▸ **WRITTEN PROBLEM**
Keep only the lines of the listing that include the word "from", and copy them.

▸ **DATA LINES**
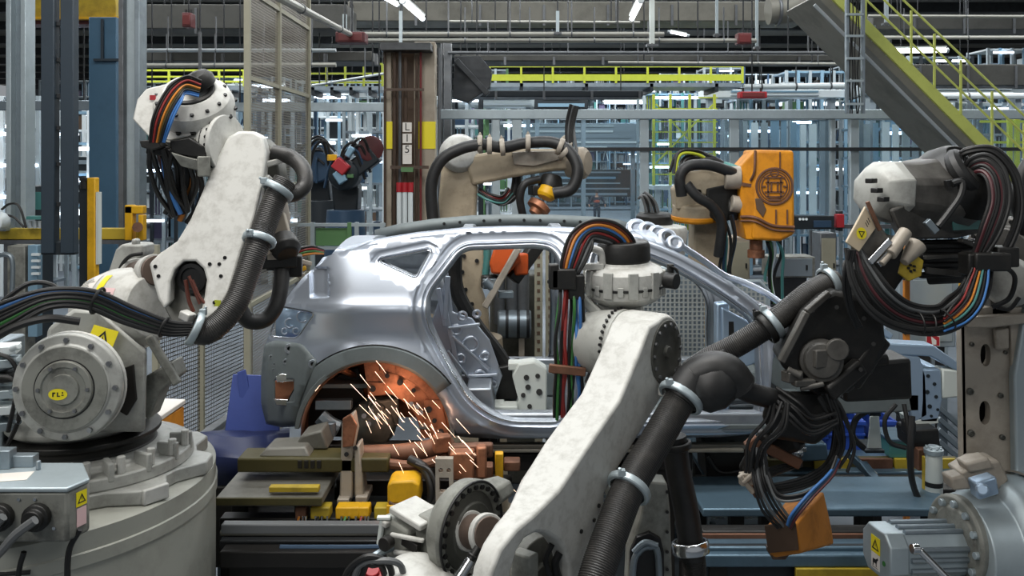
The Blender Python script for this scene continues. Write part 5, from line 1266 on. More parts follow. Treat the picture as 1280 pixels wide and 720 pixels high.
pt(rob, 'cable_cap', 'black_part', lambda m: m.lathe(HH+AH*.1+V((.06, 0, .035)), (-.35, -.5, .8), [(0, .075), (.04, .078), (.07, .06), (.085, .02)], 20), .003)
pt(rob, 'housing_bolt', 'dark_bolt', lambda m: (m.bolts(HH+AH*.0, AH, .205, 18, .014, .012), m.bolts(HH+AH*.085, AH, .17, 14, .01, .012)), 0)
pt(rob, 'pink_sticker', 'pink', lambda m: sticker(m, P(191, 122, 4.455), (1, .05, 0), (0, 0, 1), .03, .025, 'red', .002), 0)
pt(rob, 'neck', 'robot_white', lambda m: m.lathe(P(238, 184, 4.56), V((1, -.35, .05)), [(0, .1), (.05, .12), (.12, .125), (.16, .14), (.2, .14), (.215, .155), (.235, .155)], 32), .005)
pt(rob, 'neck_bolt', 'dark_bolt', lambda m: m.bolts(P(238, 184, 4.56)+V((1, -.35, .05)).normalized()*.2, V((1, -.35, .05)), .142, 22, .009, .03), 0)
pt(rob, 'neck_ring', 'black', lambda m: m.torus(P(238, 184, 4.56)+V((1, -.35, .05)).normalized()*.165, V((1, -.35, .05)), .135, .007, 36, 6), 0)
pt(rob, 'under_bracket', 'black_part', lambda m: (m.prism([P(*p) for p in ((212, 176, 4.34), (236, 172, 4.34), (262, 188, 4.36), (258, 198, 4.36), (232, 194, 4.34), (214, 190, 4.34))], (0, .1, 0)), m.prism([P(*p) for p in ((174, 176, 4.3), (196, 174, 4.3), (202, 184, 4.3), (190, 188, 4.3), (176, 184, 4.3))], (0, .12, 0)), m.bar(P(184, 186, 4.36), P(214, 190, 4.38), .04, .05)), .006)
pt(rob, 'under_plate', 'cast_grey', lambda m: (m.prism([P(*p) for p in ((213, 190, 4.33), (232, 196, 4.33), (258, 202, 4.35), (252, 214, 4.35), (226, 208, 4.33))], (0, .08, 0)), m.box(P(255, 208, 4.36), (.06, .08, .1), .3)), .006)
fan(rob, [(252, 101, 4.38), (234, 95, 4.36), (214, 106, 4.32), (199, 128, 4.29), (190, 152, 4.28), (187, 178, 4.3)], [(-.4, 2.4), (-.3, 2.8), (1.6, 2.6), (2.5, 1.7), (2.8, .8), (2.3, 0)], 9, 1.45, ['black', 'black', 'c_red', 'black', 'c_orange', 'olive', 'black', 'c_blue', 'c_blue'])
bundle(rob, [(206, 186, 4.36), (208, 210, 4.4), (212, 240, 4.45), (225, 268, 4.5)], 13, 9, 3.2, ['black', 'rubber', 'c_brown', 'black', 'c_blue', 'black', 'black'], seed=5)
bundle(rob, [(232, 200, 4.45), (236, 226, 4.5), (232, 250, 4.52), (222, 274, 4.55)], 12, 7, 3.2, ['black', 'rubber', 'black', 'c_orange', 'black', 'c_grey'], seed=8)
# supply cables from the left
sc = ['black', 'c_blue', 'black', 'rubber', 'black', 'c_green', 'black', 'c_grey']
fan(rob, [(-40, 398, 3.86), (5, 378, 3.86), (60, 362, 3.88), (118, 364, 3.92), (168, 385, 3.98), (212, 402, 4.03), (240, 405, 4.06)], [(1, 5.2), (1.4, 4.2), (0, 2.9), (-1.2, 2.6), (-1.6, 2.3), (-.8, 1.9), (0, 1.5)], 9, 3.0, sc)
cab(rob, [(-20, 398, 3.95), (12, 370, 3.96), (38, 354, 3.98), (64, 356, 4.0), (84, 372, 4.02)], 3.2, 'black'); cab(rob, [(-20, 412, 3.98), (18, 380, 3.98), (46, 366, 3.98), (70, 372, 4.0)], 3.2, 'maroon'); cab(rob, [(-20, 430, 3.82), (20, 408, 3.83), (60, 398, 3.85), (100, 402, 3.9)], 5, 'black')
pt(rob, 'cable_tie', 'black', lambda m: (m.torus(P(122, 376, 3.92), V((1, .05, -.35)), .058, .007, 20, 6), m.torus(P(205, 409, 4.02), V((1, .05, -.4)), .042, .007, 20, 6)), 0)
# junction box in front of the base
t = T('junction_box', 'grey junction box with chamfered corner and warning label, bottom left corner', 'junction box', P(40, 676, 3.6))
fp = [P(-70, 612, 3.55), P(84, 612, 3.55), P(112, 600, 3.66), P(104, 583, 3.84), P(-70, 583, 3.84)]; zt2 = fp[0].z
for p in fp: p.z = zt2
pt(t, 'housing', 'cast_grey', lambda m: m.prism([p-V((0, 0, .215)) for p in fp], (0, 0, .205)), .012)
pt(t, 'lid', 'galv_light', lambda m: m.prism([V((p.x*1.0, p.y, zt2-.01))+(V((.004, -.008, 0)) if i < 3 else V((0, 0, 0))) for i, p in enumerate(fp)], (0, 0, .02)), .006)
pt(t, 'connector', 'black_part', lambda m: [(m.lathe(P(u, 645, 3.55), (0, -1, 0), [(0, .055), (.03, .055), (.035, .04), (.06, .04)], 18)) for u in (2, 48)], .003)
pt(t, 'screw', 'chrome', lambda m: [m.lathe(P(u, v, 3.55), (0, -1, 0), [(0, .007), (.006, .007)], 8) for u, v in ((24, 624), (44, 624), (14, 644), (32, 642), (32, 652), (68, 660))], 0)
nn = (fp[2]-fp[1]).normalized(); out = V((nn.y, -nn.x, 0)); cs = fp[1].lerp(fp[2], .62)-V((0, 0, .06))+out*.001
def wlab(m):
    warn(m, cs, nn, (0, 0, 1), .055, .06)
pt(t, 'warning_sticker', 'yellow_label', wlab, 0)
pt(t, 'info_sticker', 'pink', lambda m: sticker(m, cs-V((0, 0, .075)), nn, (0, 0, 1), .05, .075, 'pink'), 0)
pt(t, 'cable', 'c_grey', lambda m: (m.tube(PL(3.45, [(-30, 720), (0, 690), (20, 668), (44, 650)]), .018, 8), m.tube(PL(3.45, [(-40, 690), (-10, 660), (4, 646)]), .018, 8)), 0)
pt(t, 'paper_note', 'paper', lambda m: sticker(m, V((P(12, 600, 3.66).x, 3.66, zt2+.0105)), (1, .2, 0), (0, 1, 0), .16, .1, 'paper', .002), 0)
pt(t, 'lid_fitting', 'galv', lambda m: (m.box(V((P(28, 580, 3.8).x, 3.8, zt2+.035)), (.12, .05, .05)), m.box(V((P(2, 575, 3.78).x, 3.78, zt2+.05)), (.1, .06, .08)), m.cyl(V((P(48, 585, 3.75).x, 3.75, zt2+.01)), V((P(48, 585, 3.75).x, 3.75, zt2+.05)), .01)), .004)
t = T('valve_rack', 'silver pneumatic valve rack at the left edge beside the grey motor disc', 'valve rack', P(5, 580, 4.3))
pt(t, 'frame', 'galv', lambda m: (m.box(P(-2, 500, 4.35), (.16, .2, .62)), m.bar(P(-20, 470, 4.2), P(26, 452, 4.2), .03)), .01)
for k, v in enumerate((436, 452, 470, 490, 510, 530)):
    pt(t, 'valve', ['bgwhite', 'galv_light', 'black_part', 'galv_light', 'bgwhite', 'galv'][k], lambda m: (m.box(P(6, v, 4.2), (.12, .12, .04), .3), m.cyl(P(14, v, 4.15), P(24, v-3, 4.1), .014)), .004)
pt(t, 'air_hose', 'black', lambda m: (m.tube(PL(4.1, [(-10, 440), (14, 450), (22, 480), (10, 540)]), .01, 6), m.tube(PL(4.1, [(-10, 470), (18, 476), (24, 520), (8, 560)]), .01, 6)), 0)
t = T('side_crate', 'orange sided box with pale top behind the left robot base', 'box', P(200, 552, 5.2))
pt(t, 'orange_side', 'orange', lambda m: m.prism([P(199, 528, 5.0), P(230, 508, 5.35), P(230, 536, 5.35), P(200, 556, 5.0)], (-.02, .0, 0)), .003)
pt(t, 'top_cover', 'paper', lambda m: m.prism([P(170, 528, 4.98), P(199, 528, 4.98), P(232, 505, 5.37), P(190, 503, 5.4)], (0, 0, .03)), .006)
pt(t, 'front_panel', 'robot_tan', lambda m: m.prism([P(165, 531, 5.0), P(198, 531, 5.0), P(199, 568, 5.0), P(165, 568, 5.0)], (0, .3, 0)), .006)
pt(t, 'leg', 'steel_dark', lambda m: (m.box((P(185, 0, 5.1).x, 5.15, P(0, 560, 5.1).z/2), (.1, .1, P(0, 560, 5.1).z))), .004)
# ------------------------------------------------------------------ right robot
SB = P(1250, 800, 4.35)
t = T('pedestal', 'grey pedestal under the right robot, at the bottom right corner', 'pedestal', (SB.x, SB.y, 0))
pt(t, 'plinth', 'plinth', lambda m: m.lathe((SB.x, SB.y, 0), (0, 0, 1), [(0, .5), (SB.z-.06, .5), (SB.z-.05, .55), (SB.z, .55)], 40), .01)
pt(t, 'anchor_bolt', 'dark_bolt', lambda m: m.bolts((SB.x, SB.y, SB.z-.06), (0, 0, 1), .535, 10, .014, .08), 0)
rob = T('welding_robot', 'soot darkened robot at the right edge, tan slotted arm and thick cable loops', 'robot', SB)
pt(rob, 'base', 'cast_grey', lambda m: m.lathe(SB, (0, 0, 1), [(0, .42), (.06, .42), (.07, .34), (.2, .33), (.3, .3)], 36), .008)
# lower arm: upright tan plate with oval slots
col = [(1201, 396), (1212, 388), (1238, 384), (1290, 384), (1290, 600), (1262, 612), (1238, 600), (1222, 585), (1204, 582)]
def plate_holes(m, y, outline, holes, dep):
    pts = []; edges = []
    for loop in [dens(outline, 12)]+holes:
        n0 = len(pts); pts += loop; edges += [(n0+i, n0+(i+1) % len(loop)) for i in range(len(loop))]
    r = geometry.delaunay_2d_cdt([V(p) for p in pts], edges, [], 0, 1e-3); vs = r[0]; bot = {}; fs = []
    for f in r[2]:
        c = sum((vs[i] for i in f), V((0, 0)))/len(f)
        if pip(c.x, c.y, outline) and not any(pip(c.x, c.y, h) for h in holes): fs.append(f)
    A = [m.bm.verts.new(P(p.x, p.y, y)) for p in vs]; B = [m.bm.verts.new(P(p.x, p.y, y)+V((0, dep, 0))) for p in vs]
    cnt = {}
    for f in fs:
        m.face([A[i] for i in f]); m.face([B[i] for i in reversed(f)])
        for k in range(len(f)):
            e = (f[k], f[(k+1) % len(f)]); cnt[tuple(sorted(e))] = cnt.get(tuple(sorted(e)), 0)+1
    for (i, j), c in cnt.items():
        if c == 1: m.face((A[i], A[j], B[j], B[i]))
    for v in [v for v in m.bm.verts if not v.link_faces]: m.bm.verts.remove(v)
oval = lambda u, v, a, b: [(u+a*math.cos(k*math.pi/8), v+b*math.copysign(abs(math.sin(k*math.pi/8))**.75, math.sin(k*math.pi/8))) for k in range(16)]
pt(rob, 'lower_arm', 'robot_tan', lambda m: plate_holes(m, 4.5, col, [oval(1232, 444, 6.5, 14), oval(1231, 516, 7, 15)], .05), .003)
pt(rob, 'arm_back', 'black', lambda m: m.plate(4.6, [(1205, 400), (1285, 400), (1285, 595), (1208, 578)], .02), 0)
pt(rob, 'arm_side', 'robot_tan', lambda m: (m.prism([P(1201, 396, 4.5), P(1204, 582, 4.5), P(1204, 582, 4.75), P(1201, 396, 4.75)], (.02, 0, 0))), .003)
pt(rob, 'arm_edge', 'galv_light', lambda m: m.prism([P(*p) for p in ((1268, 470, 4.44), (1282, 384, 4.44), (1300, 384, 4.44), (1300, 720, 4.44), (1280, 690, 4.44), (1271, 640, 4.44))], (0, .06, 0)), .012)
pt(rob, 'arm_bolt', 'cast_dark', lambda m: [m.lathe(P(u, v, 4.5), (0, -1, 0), [(-.005, r), (.012, r), (.016, r*.6), (.01, r*.5)], 10) for u, v, r in ((1212, 489, .018), (1250, 494, .014), (1213, 541, .018), (1252, 546, .014), (1214, 430, .012), (1256, 440, .01), (1247, 612, .02))], 0)
pt(rob, 'arm_ledge', 'robot_tan', lambda m: (m.plate(4.42, [(1206, 398), (1288, 392), (1288, 404), (1240, 410), (1208, 410)], .06), m.plate(4.46, [(1244, 412), (1262, 410), (1262, 436), (1246, 438)], .03), m.plate(4.47, [(1262, 384), (1290, 384), (1290, 470), (1266, 470)], .03)), .008)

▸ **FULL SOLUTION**
The Blender Python script for this scene continues. Write part 5, from line 1266 on. More parts follow. Treat the picture as 1280 pixels wide and 720 pixels high.
# supply cables from the left